Menurutnya bangsa kita saat ini tengah mengalami krisis kepemimpinan
politik, baik tingkat nasional maupun lokal. Pada tingkat nasional,
krisis kepemimpinan politik itu tidak hanya tampak pada kepemimpinan
lembek Presiden Susilo Bambang Yudhoyono, melainkan juga terlihat dari
kinerja kepemimpinan partai-partai politik hasil Pemilu 2009. Sedangkan
di tingkat lokal, krisis kepemimpinan politik tampak dalam kinerja
kepala-kepala daerah yang minim kreatifitas dan terobosan, dan
sebaliknya justru tersandera berbagai kasus hukum akibat korupsi dan
penyalahgunaan dana APBD. Ia membahas tentang enam dimensi krisis
kepemimpinan politik yang bisa diidentifikasi dan tengah melanda bangsa
kita dewasa ini, yaitu Krisis komitmen etis, Krisis keteladanan, Krisis
kecerdasan dan kreatifitas, Krisis kapasitas manajerial, Krisis
tanggung jawab, dan Krisis kewibawaan.
Selanjutnya, peneliti
yang akrab disapa pak Haris ini, membahas bagaimana partai-partai
politik adalah institusi paling bertanggung jawab dalam menghasilkan
para pemimpin politik bangsa kita saat ini. Menurutnya, para politisi
dan pemimpin parpol yang “bermasalah” tidak memiliki hak moral untuk
menjadi calon pemimpin bangsa kita di masa depan. Realitas politik
sejauh ini memperlihatkan, para politisi dan pemimpin parpol yang
“bermasalah” lebih merupakan beban ketimbang solusi bagi bangsa kita.

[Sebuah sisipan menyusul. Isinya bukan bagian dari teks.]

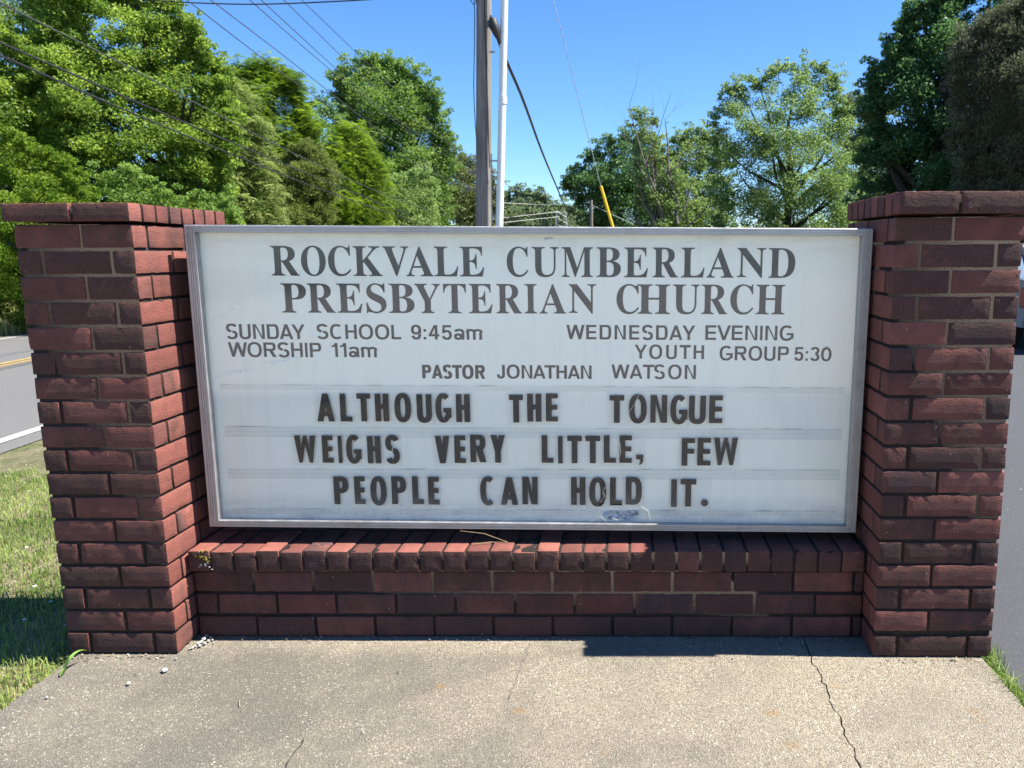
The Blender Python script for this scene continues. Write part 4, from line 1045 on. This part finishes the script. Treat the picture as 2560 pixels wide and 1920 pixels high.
# right hand side: seen from their shaded side
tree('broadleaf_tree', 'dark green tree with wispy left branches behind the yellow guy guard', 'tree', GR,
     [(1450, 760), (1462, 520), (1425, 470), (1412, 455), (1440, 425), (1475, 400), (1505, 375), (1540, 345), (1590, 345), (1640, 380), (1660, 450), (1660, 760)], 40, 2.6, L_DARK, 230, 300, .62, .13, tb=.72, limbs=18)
dt = tree('half_dead_tree', 'thin half dead tree with bare twigs above its leaves, right of centre', 'tree', GR,
     [(1590, 760), (1600, 520), (1585, 390), (1580, 300), (1605, 283), (1640, 300), (1655, 380), (1700, 420), (1740, 480), (1745, 760)], 33, 1.4, L_PALE, 125, 230, .42, .10, limbs=16, bark=M_DEAD, trunk_r=.14, tb=.45)
bb = MB()
def twigs(p, d, l, r, depth):
    pts, rs = [p], [r]
    for k in range(4):
        d = (d + Vector((random.gauss(0, .14), random.gauss(0, .14), random.gauss(.04, .08)))).normalized(); p = p + d * l / 4
        pts.append(p); rs.append(r * (1 - .2 * (k + 1)))
    bb.tube(pts, rs, 5)
    if depth:
        for k in range(3):
            a_ = random.choice((1, 2, 3, 4)); dd = (d + Vector((random.gauss(0, .6), random.gauss(0, .5), random.gauss(.15, .3)))).normalized()
            twigs(pts[a_], dd, l * random.uniform(.4, .65), rs[a_] * .6, depth - 1)
o_ = dt.location
for (px, py, tx, ty, r) in ((1660, 560, 1648, 250, .075), (1694, 560, 1692, 292, .085), (1660, 540, 1585, 330, .06), (1662, 560, 1592, 410, .09), (1690, 560, 1760, 470, .07), (1640, 560, 1600, 490, .08), (1700, 520, 1735, 360, .05), (1660, 480, 1615, 300, .05), (1700, 580, 1800, 500, .06), (1640, 600, 1570, 530, .07)):
    a, b = on_y(px, py, 32.4) - o_, on_y(tx, ty, 32.2) - o_
    twigs(a, (b - a).normalized(), (b - a).length, r, 2)
bb.build('bare_branches', M_DEAD, dt, True)
tree('broadleaf_tree', 'pale green young tree filling the gap behind the half dead tree', 'tree', GR,
     [(1630, 760), (1650, 420), (1690, 350), (1740, 325), (1790, 350), (1830, 420), (1850, 760)], 37, 2, L_PALE, 220, 280, .55, .11, tb=.5)
tree('broadleaf_tree', 'big pale yellow green tree with open airy top, right of centre', 'tree', GR,
     [(1770, 760), (1790, 520), (1780, 400), (1792, 330), (1785, 280), (1812, 225), (1850, 200), (1885, 195), (1905, 215), (1925, 175), (1985, 160), (2030, 175), (2075, 165), (2095, 215), (2085, 255), (2110, 285), (2150, 320), (2178, 350), (2165, 420), (2150, 500), (2160, 760)], 30, 2.6, L_PALE, 300, 250, .48, .095, limbs=34, tb=.5, trunk_r=.2)
tree('broadleaf_tree', 'olive tree top between the pale tree and the dark tree', 'tree', GR,
     [(2080, 760), (2090, 330), (2110, 260), (2145, 242), (2200, 245), (2240, 300), (2260, 760)], 38, 2.2, L_OLIVE, 160, 260, .6, .115, tb=.45)
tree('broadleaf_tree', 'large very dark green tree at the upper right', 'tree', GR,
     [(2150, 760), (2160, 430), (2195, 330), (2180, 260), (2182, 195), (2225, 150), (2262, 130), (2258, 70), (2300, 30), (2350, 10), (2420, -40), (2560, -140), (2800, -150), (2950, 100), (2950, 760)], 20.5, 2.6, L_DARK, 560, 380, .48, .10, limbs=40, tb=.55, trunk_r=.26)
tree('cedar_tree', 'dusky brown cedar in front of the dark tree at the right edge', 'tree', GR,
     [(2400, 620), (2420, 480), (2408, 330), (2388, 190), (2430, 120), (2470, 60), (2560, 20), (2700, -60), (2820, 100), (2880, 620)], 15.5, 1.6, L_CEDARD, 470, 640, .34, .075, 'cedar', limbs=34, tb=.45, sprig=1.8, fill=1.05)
tree('leafy_bush', 'dark hedge bush beyond the parked car at the right edge', 'bush', GR,
     [(2350, 800), (2360, 560), (2480, 520), (2700, 530), (2900, 560), (2900, 800)], 17.5, 1.0, L_MID, 150, 260, .4, .09, tb=.35, trunk_r=.07)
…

Terakhir ia membahas bagaimana adanya kerjasama dan konsolidasi sipil
dari berbagai elemen kekuatan masyarakat sipil. Kerjasama dan
konsolidasi itu tidak hanya diperlukan untuk mencari sumber
kepemimpinan politik baru, melainkan juga guna mendorong dan mendesak
parpol-parpol kita yang masih peduli agar benar-benar berpihak pada
nasib rakyat kita dan masa depan bangsa ini.